AMP

Random Thoughts
2022-05-01 10:23:39 (UTC)

Expansion: Relationship

So, last night I touched on the emotional whiplash from the last 4 1/2 months. My brain is currently in overdrive so I figured I would expand.

Recap:

Jan: the first couple weeks of January were good until the last weekend of January when I had Brittney's bridal shower the same weekend of Rock The Universe. That is when James got lazy about going into work and I struggle with getting chores done when hes here. So that lead to a pretty big fight.

Feb: I think we've gotten better, when Valentine's Day comes and we have another big fight. (I was annoyed at his lack of thoughtfulness, he was not enthused by my major thoughtfulness) then Aunt Carrie and Aunt Quimby both come visit and I think everything is getting better.

March: everything was going fine, we even both made comments about having kids together in the future. Last weekend of March, Alex and Eva had a baby shower and the timeline for kids came up. Apparently that really frightened him, but he didn't tell me.

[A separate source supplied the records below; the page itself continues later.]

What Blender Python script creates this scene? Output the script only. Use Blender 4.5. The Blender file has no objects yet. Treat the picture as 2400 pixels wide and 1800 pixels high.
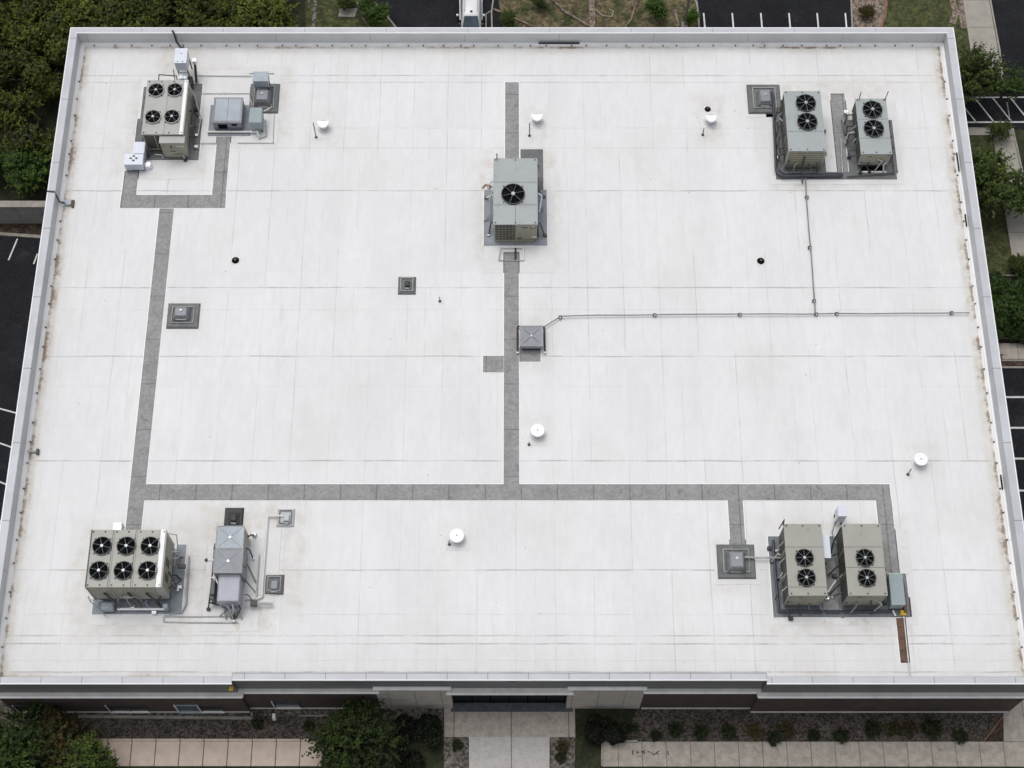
import bpy, bmesh, math, random
from mathutils import Vector, Matrix, noise
random.seed(7)
C = bpy.context.scene.collection
sc = bpy.context.scene
R = math.radians
# ---------------------------------------------------------------- camera
CAMH, PITCH, F = 128.0, R(65.35), 3749.0
cam = bpy.data.cameras.new('camera'); cam.lens = F/2400*36; cam.sensor_width = 36; cam.sensor_fit = 'HORIZONTAL'
cam.clip_start = 1; cam.clip_end = 3000
co = bpy.data.objects.new('camera', cam); C.objects.link(co)
co.location = (0, 0, CAMH); co.rotation_euler = (R(90)-PITCH, 0, 0)
sc.camera = co
# ---------------------------------------------------------------- light
w = bpy.data.worlds.new('World'); sc.world = w; w.use_nodes = True
n = w.node_tree; bg = n.nodes['Background']
sky = n.nodes.new('ShaderNodeTexSky'); sky.sky_type = 'NISHITA'; sky.sun_disc = False
sky.sun_elevation = R(72); sky.sun_rotation = R(-35); sky.dust_density = 4
hs = n.nodes.new('ShaderNodeHueSaturation'); hs.inputs['Saturation'].default_value = 0.25
n.links.new(sky.outputs[0], hs.inputs['Color']); n.links.new(hs.outputs[0], bg.inputs[0]); bg.inputs[1].default_value = 0.15
sl = bpy.data.lights.new('sun', 'SUN'); sl.energy = 0.8; sl.angle = R(35); sl.color = (1, .975, .94)
so = bpy.data.objects.new('sun', sl); C.objects.link(so); so.rotation_euler = (R(18), 0, R(-145))
sc.view_settings.view_transform = 'Standard'; sc.view_settings.look = 'None'
sc.view_settings.exposure = -0.11; sc.view_settings.gamma = 1.0

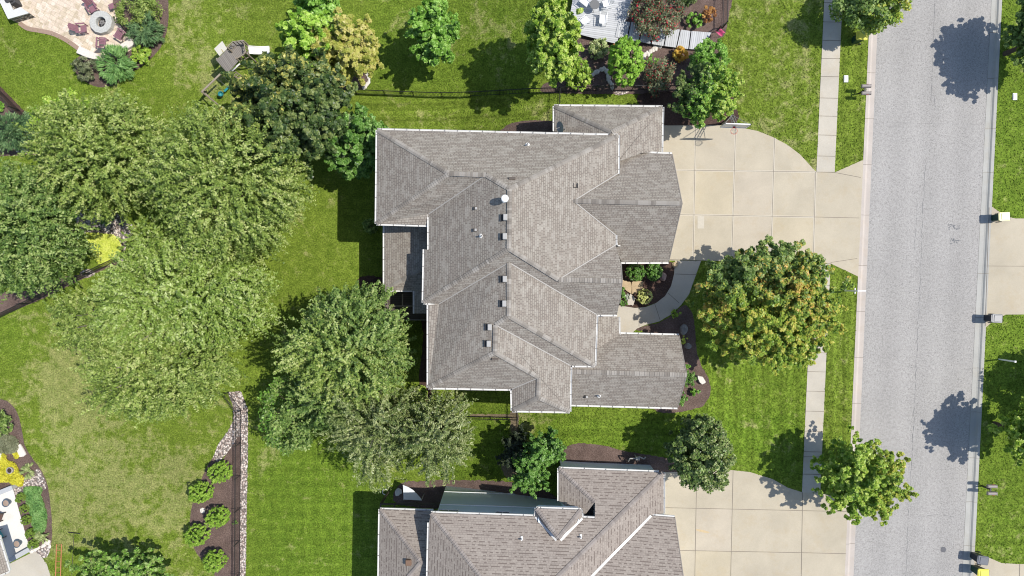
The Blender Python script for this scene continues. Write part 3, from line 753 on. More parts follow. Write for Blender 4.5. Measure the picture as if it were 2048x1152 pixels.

April: Once again, I think we've turned a corner since the baby shower and then I met Dominique, we hung out, and I really liked her. But he started getting a little crush, because she's attractive and she also was nice to him and there was a little more connection. That ate away at him because he didn't know what that was like so he heaped the guilt and shame onto himself, which made him act unpleasant. I didn't like him acting unpleasant which made me act unpleasant, and then I think we're finally past it. Then this past Thursday he went out with people from Rockit and had fun. My insecurities between us arguing a lot, my appearance, overall feelings of unworthiness, mixed with his admitting the crush, plus his texting me he was going to stay awhile cus he was having fun, when he's never had so much fun with people from work before, made me question why he was having so much fun.... Of course I couldn't hide it when he got home, and then he refused to shower before he got into bed, which pissed me off more. I went and slept in the guest room, and not once did he try to let me know he wanted to fix this problem. That was a hard pill to swallow. We discussed the idea of me moving out, and he specifically told me he didn't want it to be something we talk about then it never happens. A week later he told me "you're not moving out - it would have to be over my dead body" and after Thursday night he told me he "wants space but he realizes he's not going to get it" then last night when I was at work, on my lunch break I texted him, and he apologized for being such a mess. I replied I'm getting tired of the emotional whiplash, and I need to know whether to draw nearer or back away. He said he wants me to draw near, so I will try, but at this point if he can't make up his mind soon, I will have to make it up for him, by looking elsewhere. I am 30 years old. I don't have time for the nonsense games anymore.